私というフィルターを通して母の気持ちを想像していたことに気づく。私ならこうだから、きっと母もそうしたいはず。私が手伝えば買い物へ行けるのだから、きっと遠慮して言い出せないのかもしれない。たまには、おいしいものを食べに行きたいだろうし。なんて。

 

それは独りよがりであったのかもしれない。母の歳になって、母の健康状態になって、母の人生を振り返り、娘からの視点ではなく、母自身の居場所から考えれば、その言葉に少し共感することができた。私が母の歳になったら、娘に同じことを言うかもしれない。「いいのよ、それで」

 

母が歩んできた人生がある。私はその人生に追いつくことはできない。母は、経験してきたことだから、私や孫たち年少者の気持ちが分かるだろうし、助言や教訓を示すこともできる。
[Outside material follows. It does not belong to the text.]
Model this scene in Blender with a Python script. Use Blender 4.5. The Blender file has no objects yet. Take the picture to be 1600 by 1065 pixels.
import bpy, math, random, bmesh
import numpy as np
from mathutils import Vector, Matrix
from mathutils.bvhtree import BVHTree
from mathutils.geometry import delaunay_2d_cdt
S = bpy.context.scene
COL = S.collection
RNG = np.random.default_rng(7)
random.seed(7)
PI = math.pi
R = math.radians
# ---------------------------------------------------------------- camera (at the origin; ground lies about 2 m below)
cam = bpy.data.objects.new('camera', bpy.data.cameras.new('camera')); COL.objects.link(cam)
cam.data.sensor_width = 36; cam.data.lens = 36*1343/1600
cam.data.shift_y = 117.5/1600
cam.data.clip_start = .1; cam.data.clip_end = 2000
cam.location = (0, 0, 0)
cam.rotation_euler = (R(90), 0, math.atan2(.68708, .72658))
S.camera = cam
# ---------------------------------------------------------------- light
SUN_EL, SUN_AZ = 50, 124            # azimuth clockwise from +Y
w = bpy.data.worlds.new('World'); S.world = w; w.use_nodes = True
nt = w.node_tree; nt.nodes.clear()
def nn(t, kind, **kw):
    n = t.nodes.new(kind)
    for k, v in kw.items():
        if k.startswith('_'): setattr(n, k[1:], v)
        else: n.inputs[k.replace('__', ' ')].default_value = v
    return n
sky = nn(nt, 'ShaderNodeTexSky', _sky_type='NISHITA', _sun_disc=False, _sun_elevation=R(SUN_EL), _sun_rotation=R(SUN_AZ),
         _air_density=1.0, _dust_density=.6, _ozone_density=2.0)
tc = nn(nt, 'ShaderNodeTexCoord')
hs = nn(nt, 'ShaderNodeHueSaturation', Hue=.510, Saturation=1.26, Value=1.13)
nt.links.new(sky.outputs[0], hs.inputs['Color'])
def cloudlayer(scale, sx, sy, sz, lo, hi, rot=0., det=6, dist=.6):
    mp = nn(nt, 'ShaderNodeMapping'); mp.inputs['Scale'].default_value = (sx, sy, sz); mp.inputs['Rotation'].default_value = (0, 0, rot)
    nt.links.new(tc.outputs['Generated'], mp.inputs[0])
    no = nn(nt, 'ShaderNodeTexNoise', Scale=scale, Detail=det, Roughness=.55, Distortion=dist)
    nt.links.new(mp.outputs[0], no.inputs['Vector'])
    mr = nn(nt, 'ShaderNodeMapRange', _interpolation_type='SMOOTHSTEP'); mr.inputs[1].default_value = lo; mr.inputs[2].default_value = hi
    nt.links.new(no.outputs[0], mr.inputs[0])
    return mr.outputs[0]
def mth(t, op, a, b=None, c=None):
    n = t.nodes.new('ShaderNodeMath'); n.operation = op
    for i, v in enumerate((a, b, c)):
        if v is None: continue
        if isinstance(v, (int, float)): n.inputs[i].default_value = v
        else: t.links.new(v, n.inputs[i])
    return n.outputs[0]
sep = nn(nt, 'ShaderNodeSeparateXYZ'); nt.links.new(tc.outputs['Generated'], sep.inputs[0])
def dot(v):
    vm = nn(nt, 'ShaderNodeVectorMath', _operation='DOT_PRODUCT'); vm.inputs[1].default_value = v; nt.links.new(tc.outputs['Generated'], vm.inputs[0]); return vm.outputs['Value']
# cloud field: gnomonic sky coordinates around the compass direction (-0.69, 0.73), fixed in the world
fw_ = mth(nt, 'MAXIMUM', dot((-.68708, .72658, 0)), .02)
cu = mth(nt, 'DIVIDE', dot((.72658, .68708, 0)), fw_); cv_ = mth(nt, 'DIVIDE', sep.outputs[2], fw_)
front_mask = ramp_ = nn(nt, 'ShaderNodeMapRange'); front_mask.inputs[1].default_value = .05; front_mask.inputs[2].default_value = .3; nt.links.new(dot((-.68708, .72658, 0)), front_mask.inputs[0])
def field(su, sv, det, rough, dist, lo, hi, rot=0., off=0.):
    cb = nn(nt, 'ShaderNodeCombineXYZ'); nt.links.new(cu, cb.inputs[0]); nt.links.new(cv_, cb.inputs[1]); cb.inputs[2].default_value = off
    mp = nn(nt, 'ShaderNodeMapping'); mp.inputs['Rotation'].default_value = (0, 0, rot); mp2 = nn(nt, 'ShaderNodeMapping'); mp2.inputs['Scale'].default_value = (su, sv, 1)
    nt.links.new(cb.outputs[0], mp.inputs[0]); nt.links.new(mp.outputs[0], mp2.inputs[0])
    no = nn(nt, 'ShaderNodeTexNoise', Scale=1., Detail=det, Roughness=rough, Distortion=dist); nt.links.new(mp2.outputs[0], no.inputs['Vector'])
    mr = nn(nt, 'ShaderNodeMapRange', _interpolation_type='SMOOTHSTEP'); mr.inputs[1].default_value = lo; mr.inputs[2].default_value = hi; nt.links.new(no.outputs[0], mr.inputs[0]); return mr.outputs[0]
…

私は、今の母の歳を経験したことがないから、何を望んでいるのか、どうありたいのか分からない。歳をとらないと分からない。歳をとっても分からないかもしれない。母の真意が分からず、先回りして、気持ちを汲むことができない。

 

母が歩んだ人生を私は同じようになぞり、無意識に追いかけているのだろうか。以前、母が言っていたように、明らかに更年期の不調を体感している。そういえば、昔母に言われていたっけなんて。気が付けば、私も娘に言ってしまったことがある。

 

「30年すれば、白魚のような手も一杯仕事をして、働く手になるのよ。私もこんなじゃなかったのに・・」

 

そんな私の苦悩も母にはお見通しなのかもしれない。